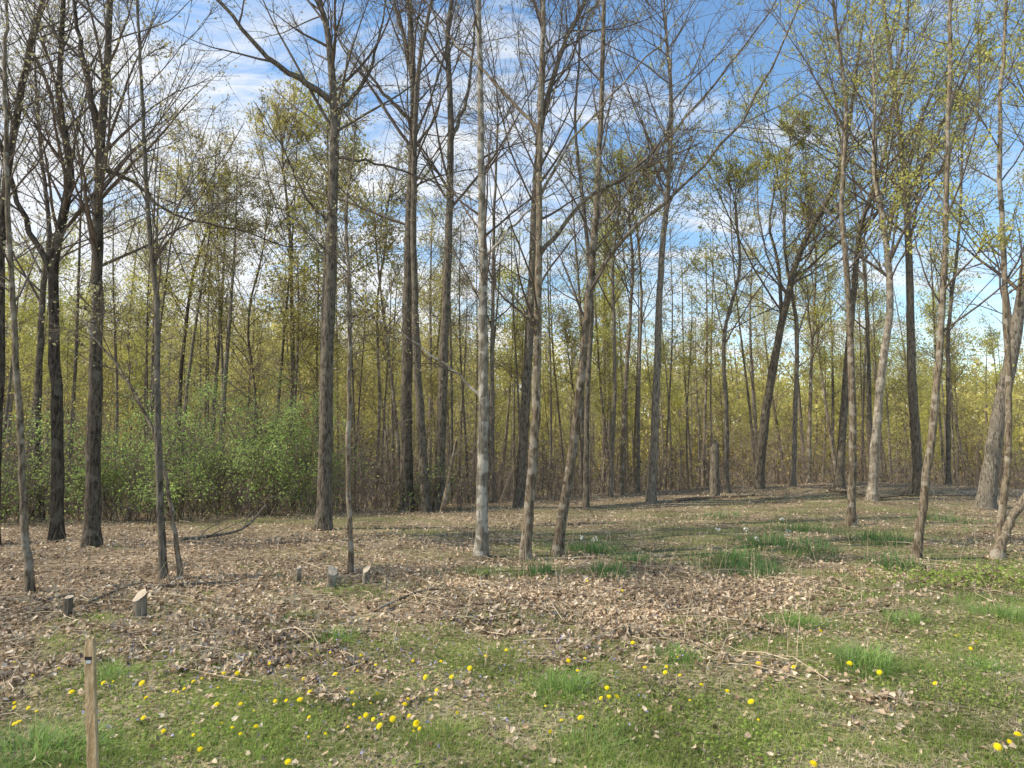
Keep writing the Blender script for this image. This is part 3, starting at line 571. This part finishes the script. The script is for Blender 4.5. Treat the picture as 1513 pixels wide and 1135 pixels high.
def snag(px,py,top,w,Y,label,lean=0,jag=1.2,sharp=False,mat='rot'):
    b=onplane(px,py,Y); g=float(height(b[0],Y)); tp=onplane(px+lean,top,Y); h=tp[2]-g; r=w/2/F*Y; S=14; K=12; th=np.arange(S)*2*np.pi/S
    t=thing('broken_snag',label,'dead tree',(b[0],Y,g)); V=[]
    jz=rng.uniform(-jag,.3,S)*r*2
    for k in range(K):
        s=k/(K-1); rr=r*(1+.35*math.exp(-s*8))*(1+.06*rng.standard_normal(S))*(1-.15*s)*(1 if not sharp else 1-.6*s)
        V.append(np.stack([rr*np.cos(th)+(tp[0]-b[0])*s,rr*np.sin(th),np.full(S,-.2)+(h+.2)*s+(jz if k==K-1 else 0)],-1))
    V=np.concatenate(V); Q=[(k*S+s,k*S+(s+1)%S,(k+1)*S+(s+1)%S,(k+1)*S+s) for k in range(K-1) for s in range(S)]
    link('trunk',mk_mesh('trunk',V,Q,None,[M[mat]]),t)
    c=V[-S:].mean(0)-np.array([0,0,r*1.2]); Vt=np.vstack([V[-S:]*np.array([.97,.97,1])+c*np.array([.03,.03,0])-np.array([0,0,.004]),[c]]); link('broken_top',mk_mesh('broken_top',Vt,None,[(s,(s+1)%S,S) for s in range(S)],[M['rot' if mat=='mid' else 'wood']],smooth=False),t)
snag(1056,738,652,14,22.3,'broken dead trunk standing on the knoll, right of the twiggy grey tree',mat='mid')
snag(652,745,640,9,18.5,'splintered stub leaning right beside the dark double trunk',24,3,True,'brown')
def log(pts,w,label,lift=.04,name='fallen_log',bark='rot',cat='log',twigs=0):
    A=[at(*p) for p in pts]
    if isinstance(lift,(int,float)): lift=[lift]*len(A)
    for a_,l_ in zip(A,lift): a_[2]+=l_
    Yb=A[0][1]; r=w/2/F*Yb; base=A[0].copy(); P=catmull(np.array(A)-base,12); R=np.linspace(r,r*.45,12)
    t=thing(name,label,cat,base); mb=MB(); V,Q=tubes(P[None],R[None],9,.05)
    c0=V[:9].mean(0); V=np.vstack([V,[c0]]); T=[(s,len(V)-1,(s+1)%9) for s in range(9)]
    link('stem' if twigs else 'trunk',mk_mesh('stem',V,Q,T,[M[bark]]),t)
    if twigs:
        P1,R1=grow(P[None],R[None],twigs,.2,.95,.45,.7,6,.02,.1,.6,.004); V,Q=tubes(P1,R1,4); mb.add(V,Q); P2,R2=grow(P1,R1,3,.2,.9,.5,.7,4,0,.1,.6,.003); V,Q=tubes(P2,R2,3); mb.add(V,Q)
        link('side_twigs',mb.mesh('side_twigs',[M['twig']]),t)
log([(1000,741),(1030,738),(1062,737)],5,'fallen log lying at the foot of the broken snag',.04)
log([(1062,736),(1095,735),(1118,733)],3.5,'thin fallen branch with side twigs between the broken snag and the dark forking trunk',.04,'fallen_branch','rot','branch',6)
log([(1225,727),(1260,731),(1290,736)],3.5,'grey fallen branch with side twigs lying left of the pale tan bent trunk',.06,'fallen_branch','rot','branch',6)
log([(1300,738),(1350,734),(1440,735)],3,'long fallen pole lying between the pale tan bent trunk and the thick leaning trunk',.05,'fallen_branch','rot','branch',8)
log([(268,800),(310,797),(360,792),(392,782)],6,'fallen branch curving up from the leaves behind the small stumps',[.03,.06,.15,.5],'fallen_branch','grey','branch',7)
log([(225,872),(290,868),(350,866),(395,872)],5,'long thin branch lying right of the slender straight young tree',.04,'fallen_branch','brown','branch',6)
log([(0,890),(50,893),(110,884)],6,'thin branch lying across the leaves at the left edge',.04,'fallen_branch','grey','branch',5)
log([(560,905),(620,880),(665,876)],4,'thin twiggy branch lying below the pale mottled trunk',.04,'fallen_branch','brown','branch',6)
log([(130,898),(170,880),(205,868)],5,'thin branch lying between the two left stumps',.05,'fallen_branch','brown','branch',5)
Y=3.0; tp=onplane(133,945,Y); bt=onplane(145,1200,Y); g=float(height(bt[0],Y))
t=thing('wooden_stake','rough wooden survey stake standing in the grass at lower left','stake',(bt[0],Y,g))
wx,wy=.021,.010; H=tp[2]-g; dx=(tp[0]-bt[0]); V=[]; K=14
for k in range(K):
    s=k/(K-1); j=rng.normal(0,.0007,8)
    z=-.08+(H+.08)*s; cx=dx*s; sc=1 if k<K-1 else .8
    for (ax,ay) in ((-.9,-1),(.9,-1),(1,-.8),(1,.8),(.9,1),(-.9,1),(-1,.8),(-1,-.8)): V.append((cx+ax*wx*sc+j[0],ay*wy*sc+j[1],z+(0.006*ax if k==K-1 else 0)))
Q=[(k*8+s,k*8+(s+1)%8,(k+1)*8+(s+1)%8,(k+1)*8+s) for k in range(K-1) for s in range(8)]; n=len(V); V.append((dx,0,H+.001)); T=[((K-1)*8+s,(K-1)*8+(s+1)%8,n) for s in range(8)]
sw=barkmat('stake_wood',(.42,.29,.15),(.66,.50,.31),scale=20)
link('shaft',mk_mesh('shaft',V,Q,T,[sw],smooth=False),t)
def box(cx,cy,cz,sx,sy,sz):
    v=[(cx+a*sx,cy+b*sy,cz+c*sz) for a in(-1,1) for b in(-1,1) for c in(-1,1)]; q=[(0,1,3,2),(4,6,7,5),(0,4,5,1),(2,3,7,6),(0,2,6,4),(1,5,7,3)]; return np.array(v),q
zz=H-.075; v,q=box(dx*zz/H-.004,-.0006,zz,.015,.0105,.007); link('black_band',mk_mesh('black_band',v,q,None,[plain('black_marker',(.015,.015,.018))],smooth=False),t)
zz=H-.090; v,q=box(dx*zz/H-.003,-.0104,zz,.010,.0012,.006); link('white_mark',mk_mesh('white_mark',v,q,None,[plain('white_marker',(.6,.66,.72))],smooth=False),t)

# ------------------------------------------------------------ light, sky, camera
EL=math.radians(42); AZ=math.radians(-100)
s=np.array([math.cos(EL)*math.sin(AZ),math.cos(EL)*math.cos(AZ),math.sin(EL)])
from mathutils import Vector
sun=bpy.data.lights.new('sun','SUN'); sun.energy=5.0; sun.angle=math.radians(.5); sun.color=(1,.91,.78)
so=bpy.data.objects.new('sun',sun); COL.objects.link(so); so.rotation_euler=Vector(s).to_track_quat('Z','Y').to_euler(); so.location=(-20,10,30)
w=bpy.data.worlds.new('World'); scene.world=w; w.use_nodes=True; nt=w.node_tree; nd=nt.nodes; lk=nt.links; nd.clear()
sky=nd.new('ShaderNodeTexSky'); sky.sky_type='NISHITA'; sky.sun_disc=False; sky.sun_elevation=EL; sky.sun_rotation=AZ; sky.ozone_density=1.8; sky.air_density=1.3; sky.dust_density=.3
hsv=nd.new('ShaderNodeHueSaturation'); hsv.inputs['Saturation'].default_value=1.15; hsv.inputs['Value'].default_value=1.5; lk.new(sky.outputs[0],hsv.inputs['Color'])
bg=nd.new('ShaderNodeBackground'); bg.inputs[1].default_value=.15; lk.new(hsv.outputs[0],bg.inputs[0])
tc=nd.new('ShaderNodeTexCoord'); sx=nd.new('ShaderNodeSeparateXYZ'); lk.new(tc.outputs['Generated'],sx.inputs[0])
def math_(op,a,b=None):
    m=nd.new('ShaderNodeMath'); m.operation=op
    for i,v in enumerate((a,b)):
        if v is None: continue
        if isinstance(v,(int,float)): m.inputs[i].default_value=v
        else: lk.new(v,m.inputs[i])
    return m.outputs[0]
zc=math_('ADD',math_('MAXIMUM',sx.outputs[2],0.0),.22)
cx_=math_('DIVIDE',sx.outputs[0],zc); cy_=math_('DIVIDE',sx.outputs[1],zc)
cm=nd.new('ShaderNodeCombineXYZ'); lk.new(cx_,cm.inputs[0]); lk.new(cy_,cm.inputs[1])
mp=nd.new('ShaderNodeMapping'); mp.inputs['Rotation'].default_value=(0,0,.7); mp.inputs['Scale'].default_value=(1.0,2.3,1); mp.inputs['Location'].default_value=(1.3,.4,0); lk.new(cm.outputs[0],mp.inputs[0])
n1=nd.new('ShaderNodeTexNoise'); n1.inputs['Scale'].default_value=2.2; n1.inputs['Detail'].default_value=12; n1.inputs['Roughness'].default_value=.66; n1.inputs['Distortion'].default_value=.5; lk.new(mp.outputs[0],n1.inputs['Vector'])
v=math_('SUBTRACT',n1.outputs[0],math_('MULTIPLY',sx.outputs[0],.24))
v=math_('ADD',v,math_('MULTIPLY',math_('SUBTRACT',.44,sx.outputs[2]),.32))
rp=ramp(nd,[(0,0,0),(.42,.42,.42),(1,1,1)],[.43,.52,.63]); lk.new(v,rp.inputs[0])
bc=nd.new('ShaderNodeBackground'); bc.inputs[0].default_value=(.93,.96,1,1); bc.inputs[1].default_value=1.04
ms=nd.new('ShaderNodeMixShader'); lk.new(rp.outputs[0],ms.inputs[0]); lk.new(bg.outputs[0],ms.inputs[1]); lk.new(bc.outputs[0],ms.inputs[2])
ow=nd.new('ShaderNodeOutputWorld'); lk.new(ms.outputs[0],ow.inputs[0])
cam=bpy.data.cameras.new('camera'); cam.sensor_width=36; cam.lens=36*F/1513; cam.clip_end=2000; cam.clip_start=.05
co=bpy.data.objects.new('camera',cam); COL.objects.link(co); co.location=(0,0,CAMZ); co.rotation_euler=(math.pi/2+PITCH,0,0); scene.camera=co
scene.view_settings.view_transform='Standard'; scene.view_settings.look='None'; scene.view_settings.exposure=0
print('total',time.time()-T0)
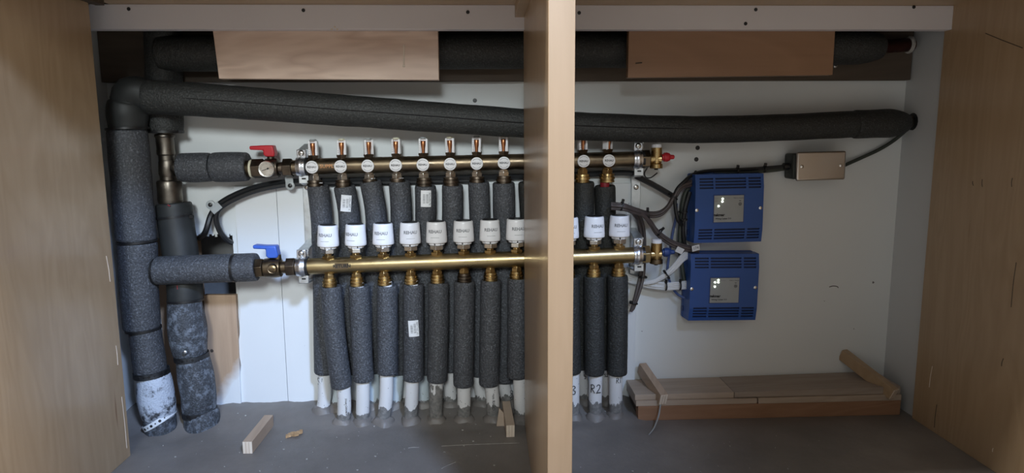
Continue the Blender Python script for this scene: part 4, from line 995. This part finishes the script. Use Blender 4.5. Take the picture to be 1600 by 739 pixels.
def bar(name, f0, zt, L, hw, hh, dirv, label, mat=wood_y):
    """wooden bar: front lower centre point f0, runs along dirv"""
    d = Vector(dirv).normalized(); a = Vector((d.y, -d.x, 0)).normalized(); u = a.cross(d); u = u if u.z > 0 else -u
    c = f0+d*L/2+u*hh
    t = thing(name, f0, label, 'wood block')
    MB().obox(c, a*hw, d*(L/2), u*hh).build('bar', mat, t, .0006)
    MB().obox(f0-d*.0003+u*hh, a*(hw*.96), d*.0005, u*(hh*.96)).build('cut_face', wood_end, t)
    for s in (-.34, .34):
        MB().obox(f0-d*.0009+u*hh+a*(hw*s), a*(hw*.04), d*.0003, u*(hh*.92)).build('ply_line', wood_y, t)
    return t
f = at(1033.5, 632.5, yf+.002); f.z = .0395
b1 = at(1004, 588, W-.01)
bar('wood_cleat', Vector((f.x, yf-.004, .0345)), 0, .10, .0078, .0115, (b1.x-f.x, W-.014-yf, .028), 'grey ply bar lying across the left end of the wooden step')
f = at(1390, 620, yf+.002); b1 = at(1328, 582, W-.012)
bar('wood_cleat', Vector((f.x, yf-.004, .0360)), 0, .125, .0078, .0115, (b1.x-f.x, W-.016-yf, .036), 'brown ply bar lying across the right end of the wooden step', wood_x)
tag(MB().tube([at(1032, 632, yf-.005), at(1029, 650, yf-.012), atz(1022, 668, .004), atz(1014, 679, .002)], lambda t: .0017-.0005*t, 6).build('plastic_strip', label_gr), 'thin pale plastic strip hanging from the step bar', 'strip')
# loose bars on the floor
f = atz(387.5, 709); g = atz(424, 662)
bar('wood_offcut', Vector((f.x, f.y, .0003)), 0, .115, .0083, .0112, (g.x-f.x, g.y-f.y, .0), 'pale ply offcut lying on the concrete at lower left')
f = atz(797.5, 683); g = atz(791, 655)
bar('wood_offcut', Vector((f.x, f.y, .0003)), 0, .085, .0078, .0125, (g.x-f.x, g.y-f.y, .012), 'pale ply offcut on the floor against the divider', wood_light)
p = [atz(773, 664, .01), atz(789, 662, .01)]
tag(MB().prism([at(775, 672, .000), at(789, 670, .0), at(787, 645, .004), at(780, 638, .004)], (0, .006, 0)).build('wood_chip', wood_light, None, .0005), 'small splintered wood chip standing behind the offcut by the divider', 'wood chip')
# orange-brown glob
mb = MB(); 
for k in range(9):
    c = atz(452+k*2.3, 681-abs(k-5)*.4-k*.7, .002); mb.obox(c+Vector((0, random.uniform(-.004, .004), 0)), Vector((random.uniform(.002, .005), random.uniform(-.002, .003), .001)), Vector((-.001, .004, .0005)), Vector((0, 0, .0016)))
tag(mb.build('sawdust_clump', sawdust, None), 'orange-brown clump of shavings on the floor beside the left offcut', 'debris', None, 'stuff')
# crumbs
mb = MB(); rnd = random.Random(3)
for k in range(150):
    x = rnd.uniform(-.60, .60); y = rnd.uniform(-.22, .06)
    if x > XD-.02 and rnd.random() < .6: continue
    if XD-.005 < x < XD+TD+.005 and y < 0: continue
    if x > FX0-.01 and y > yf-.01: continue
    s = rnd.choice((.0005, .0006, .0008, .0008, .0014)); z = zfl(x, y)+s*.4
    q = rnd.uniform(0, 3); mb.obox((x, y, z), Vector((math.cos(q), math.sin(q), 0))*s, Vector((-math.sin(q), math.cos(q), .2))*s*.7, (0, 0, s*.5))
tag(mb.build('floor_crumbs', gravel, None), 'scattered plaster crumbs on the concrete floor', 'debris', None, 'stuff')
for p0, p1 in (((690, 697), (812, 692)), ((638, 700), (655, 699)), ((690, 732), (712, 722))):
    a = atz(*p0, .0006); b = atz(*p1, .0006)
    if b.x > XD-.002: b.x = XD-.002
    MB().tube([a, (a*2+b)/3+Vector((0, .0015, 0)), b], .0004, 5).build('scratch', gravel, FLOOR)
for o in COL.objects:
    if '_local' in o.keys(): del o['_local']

TASK STATEMENT:
Pull out each line of the entries that contains "script".

SOLVED PROBLEM:
Keep writing the Blender script for this image. This is part 3, starting at line 571. This part finishes the script. The script is for Blender 4.5. Treat the picture as 1513 pixels wide and 1135 pixels high.
Continue the Blender Python script for this scene: part 4, from line 995. This part finishes the script. Use Blender 4.5. Take the picture to be 1600 by 739 pixels.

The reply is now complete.